What you need to do> Retype all the records with nothing changed.

Available data>
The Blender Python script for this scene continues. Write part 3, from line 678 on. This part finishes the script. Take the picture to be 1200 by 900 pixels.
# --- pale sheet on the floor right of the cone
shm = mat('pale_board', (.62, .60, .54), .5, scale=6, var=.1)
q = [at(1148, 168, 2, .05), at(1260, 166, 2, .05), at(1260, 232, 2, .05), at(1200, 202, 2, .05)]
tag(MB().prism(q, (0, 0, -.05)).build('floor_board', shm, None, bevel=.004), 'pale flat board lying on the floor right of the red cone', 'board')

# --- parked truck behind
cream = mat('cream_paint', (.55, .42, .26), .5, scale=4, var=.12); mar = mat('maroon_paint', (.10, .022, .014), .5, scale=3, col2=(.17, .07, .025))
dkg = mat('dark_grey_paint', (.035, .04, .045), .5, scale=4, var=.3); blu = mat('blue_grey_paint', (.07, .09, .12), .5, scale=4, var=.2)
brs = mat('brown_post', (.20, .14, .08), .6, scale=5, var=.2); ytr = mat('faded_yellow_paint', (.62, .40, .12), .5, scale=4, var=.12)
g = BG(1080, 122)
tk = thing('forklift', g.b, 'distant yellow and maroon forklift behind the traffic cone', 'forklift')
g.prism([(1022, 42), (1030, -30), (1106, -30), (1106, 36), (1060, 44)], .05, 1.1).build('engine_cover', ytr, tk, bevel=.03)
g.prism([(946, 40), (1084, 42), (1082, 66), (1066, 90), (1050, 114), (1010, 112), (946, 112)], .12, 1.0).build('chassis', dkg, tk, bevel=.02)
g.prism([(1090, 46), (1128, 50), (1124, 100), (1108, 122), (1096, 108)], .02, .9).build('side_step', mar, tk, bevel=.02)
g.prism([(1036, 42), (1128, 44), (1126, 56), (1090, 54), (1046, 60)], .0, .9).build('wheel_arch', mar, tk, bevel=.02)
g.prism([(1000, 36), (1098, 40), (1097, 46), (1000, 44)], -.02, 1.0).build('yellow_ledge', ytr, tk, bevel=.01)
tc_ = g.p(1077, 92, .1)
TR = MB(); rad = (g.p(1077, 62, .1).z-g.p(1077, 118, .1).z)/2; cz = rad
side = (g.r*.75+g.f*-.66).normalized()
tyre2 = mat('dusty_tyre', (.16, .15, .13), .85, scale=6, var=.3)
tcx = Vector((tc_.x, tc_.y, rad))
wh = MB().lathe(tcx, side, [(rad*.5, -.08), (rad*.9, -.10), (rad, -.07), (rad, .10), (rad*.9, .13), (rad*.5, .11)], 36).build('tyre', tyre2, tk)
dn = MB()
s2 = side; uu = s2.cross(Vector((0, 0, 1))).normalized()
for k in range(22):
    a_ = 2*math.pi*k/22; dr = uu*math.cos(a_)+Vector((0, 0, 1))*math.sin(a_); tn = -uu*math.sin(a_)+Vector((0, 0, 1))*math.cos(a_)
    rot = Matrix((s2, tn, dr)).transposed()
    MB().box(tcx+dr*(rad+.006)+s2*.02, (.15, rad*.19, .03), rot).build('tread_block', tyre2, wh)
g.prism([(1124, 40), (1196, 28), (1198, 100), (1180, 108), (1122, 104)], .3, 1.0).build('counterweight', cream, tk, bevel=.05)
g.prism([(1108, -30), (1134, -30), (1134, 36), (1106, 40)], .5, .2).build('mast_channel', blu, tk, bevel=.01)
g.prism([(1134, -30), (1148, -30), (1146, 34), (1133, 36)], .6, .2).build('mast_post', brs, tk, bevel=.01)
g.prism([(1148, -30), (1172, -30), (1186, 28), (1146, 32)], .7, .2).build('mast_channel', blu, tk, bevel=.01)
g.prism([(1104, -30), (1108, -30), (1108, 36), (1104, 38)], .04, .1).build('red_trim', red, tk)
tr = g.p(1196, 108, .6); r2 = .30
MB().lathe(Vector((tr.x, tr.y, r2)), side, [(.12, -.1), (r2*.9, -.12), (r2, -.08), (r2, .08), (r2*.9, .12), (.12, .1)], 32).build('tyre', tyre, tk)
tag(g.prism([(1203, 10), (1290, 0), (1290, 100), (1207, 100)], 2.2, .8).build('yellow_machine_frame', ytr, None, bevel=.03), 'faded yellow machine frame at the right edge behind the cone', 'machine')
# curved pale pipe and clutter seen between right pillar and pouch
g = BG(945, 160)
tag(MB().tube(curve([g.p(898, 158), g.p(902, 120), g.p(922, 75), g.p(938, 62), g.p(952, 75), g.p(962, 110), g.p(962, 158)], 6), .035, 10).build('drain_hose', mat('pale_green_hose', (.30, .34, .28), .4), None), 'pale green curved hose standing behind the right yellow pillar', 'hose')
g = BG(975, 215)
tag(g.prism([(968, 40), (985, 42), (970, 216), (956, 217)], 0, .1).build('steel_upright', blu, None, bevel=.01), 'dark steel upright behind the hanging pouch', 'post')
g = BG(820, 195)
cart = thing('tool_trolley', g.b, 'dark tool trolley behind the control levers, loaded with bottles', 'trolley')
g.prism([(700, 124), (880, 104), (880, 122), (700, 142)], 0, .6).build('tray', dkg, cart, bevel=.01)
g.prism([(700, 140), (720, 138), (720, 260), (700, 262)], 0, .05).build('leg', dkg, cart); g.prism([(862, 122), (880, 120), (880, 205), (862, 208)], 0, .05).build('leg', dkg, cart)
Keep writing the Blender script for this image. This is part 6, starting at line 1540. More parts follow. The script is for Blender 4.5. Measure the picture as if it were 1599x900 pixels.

Completed task>
The Blender Python script for this scene continues. Write part 3, from line 678 on. This part finishes the script. Take the picture to be 1200 by 900 pixels.
# --- pale sheet on the floor right of the cone
shm = mat('pale_board', (.62, .60, .54), .5, scale=6, var=.1)
q = [at(1148, 168, 2, .05), at(1260, 166, 2, .05), at(1260, 232, 2, .05), at(1200, 202, 2, .05)]
tag(MB().prism(q, (0, 0, -.05)).build('floor_board', shm, None, bevel=.004), 'pale flat board lying on the floor right of the red cone', 'board')

# --- parked truck behind
cream = mat('cream_paint', (.55, .42, .26), .5, scale=4, var=.12); mar = mat('maroon_paint', (.10, .022, .014), .5, scale=3, col2=(.17, .07, .025))
dkg = mat('dark_grey_paint', (.035, .04, .045), .5, scale=4, var=.3); blu = mat('blue_grey_paint', (.07, .09, .12), .5, scale=4, var=.2)
brs = mat('brown_post', (.20, .14, .08), .6, scale=5, var=.2); ytr = mat('faded_yellow_paint', (.62, .40, .12), .5, scale=4, var=.12)
g = BG(1080, 122)
tk = thing('forklift', g.b, 'distant yellow and maroon forklift behind the traffic cone', 'forklift')
g.prism([(1022, 42), (1030, -30), (1106, -30), (1106, 36), (1060, 44)], .05, 1.1).build('engine_cover', ytr, tk, bevel=.03)
g.prism([(946, 40), (1084, 42), (1082, 66), (1066, 90), (1050, 114), (1010, 112), (946, 112)], .12, 1.0).build('chassis', dkg, tk, bevel=.02)
g.prism([(1090, 46), (1128, 50), (1124, 100), (1108, 122), (1096, 108)], .02, .9).build('side_step', mar, tk, bevel=.02)
g.prism([(1036, 42), (1128, 44), (1126, 56), (1090, 54), (1046, 60)], .0, .9).build('wheel_arch', mar, tk, bevel=.02)
g.prism([(1000, 36), (1098, 40), (1097, 46), (1000, 44)], -.02, 1.0).build('yellow_ledge', ytr, tk, bevel=.01)
tc_ = g.p(1077, 92, .1)
TR = MB(); rad = (g.p(1077, 62, .1).z-g.p(1077, 118, .1).z)/2; cz = rad
side = (g.r*.75+g.f*-.66).normalized()
tyre2 = mat('dusty_tyre', (.16, .15, .13), .85, scale=6, var=.3)
tcx = Vector((tc_.x, tc_.y, rad))
wh = MB().lathe(tcx, side, [(rad*.5, -.08), (rad*.9, -.10), (rad, -.07), (rad, .10), (rad*.9, .13), (rad*.5, .11)], 36).build('tyre', tyre2, tk)
dn = MB()
s2 = side; uu = s2.cross(Vector((0, 0, 1))).normalized()
for k in range(22):
    a_ = 2*math.pi*k/22; dr = uu*math.cos(a_)+Vector((0, 0, 1))*math.sin(a_); tn = -uu*math.sin(a_)+Vector((0, 0, 1))*math.cos(a_)
    rot = Matrix((s2, tn, dr)).transposed()
    MB().box(tcx+dr*(rad+.006)+s2*.02, (.15, rad*.19, .03), rot).build('tread_block', tyre2, wh)
g.prism([(1124, 40), (1196, 28), (1198, 100), (1180, 108), (1122, 104)], .3, 1.0).build('counterweight', cream, tk, bevel=.05)
g.prism([(1108, -30), (1134, -30), (1134, 36), (1106, 40)], .5, .2).build('mast_channel', blu, tk, bevel=.01)
g.prism([(1134, -30), (1148, -30), (1146, 34), (1133, 36)], .6, .2).build('mast_post', brs, tk, bevel=.01)
g.prism([(1148, -30), (1172, -30), (1186, 28), (1146, 32)], .7, .2).build('mast_channel', blu, tk, bevel=.01)
g.prism([(1104, -30), (1108, -30), (1108, 36), (1104, 38)], .04, .1).build('red_trim', red, tk)
tr = g.p(1196, 108, .6); r2 = .30
MB().lathe(Vector((tr.x, tr.y, r2)), side, [(.12, -.1), (r2*.9, -.12), (r2, -.08), (r2, .08), (r2*.9, .12), (.12, .1)], 32).build('tyre', tyre, tk)
tag(g.prism([(1203, 10), (1290, 0), (1290, 100), (1207, 100)], 2.2, .8).build('yellow_machine_frame', ytr, None, bevel=.03), 'faded yellow machine frame at the right edge behind the cone', 'machine')
# curved pale pipe and clutter seen between right pillar and pouch
g = BG(945, 160)
tag(MB().tube(curve([g.p(898, 158), g.p(902, 120), g.p(922, 75), g.p(938, 62), g.p(952, 75), g.p(962, 110), g.p(962, 158)], 6), .035, 10).build('drain_hose', mat('pale_green_hose', (.30, .34, .28), .4), None), 'pale green curved hose standing behind the right yellow pillar', 'hose')
g = BG(975, 215)
tag(g.prism([(968, 40), (985, 42), (970, 216), (956, 217)], 0, .1).build('steel_upright', blu, None, bevel=.01), 'dark steel upright behind the hanging pouch', 'post')
g = BG(820, 195)
cart = thing('tool_trolley', g.b, 'dark tool trolley behind the control levers, loaded with bottles', 'trolley')
g.prism([(700, 124), (880, 104), (880, 122), (700, 142)], 0, .6).build('tray', dkg, cart, bevel=.01)
g.prism([(700, 140), (720, 138), (720, 260), (700, 262)], 0, .05).build('leg', dkg, cart); g.prism([(862, 122), (880, 120), (880, 205), (862, 208)], 0, .05).build('leg', dkg, cart)
Keep writing the Blender script for this image. This is part 6, starting at line 1540. More parts follow. The script is for Blender 4.5. Measure the picture as if it were 1599x900 pixels.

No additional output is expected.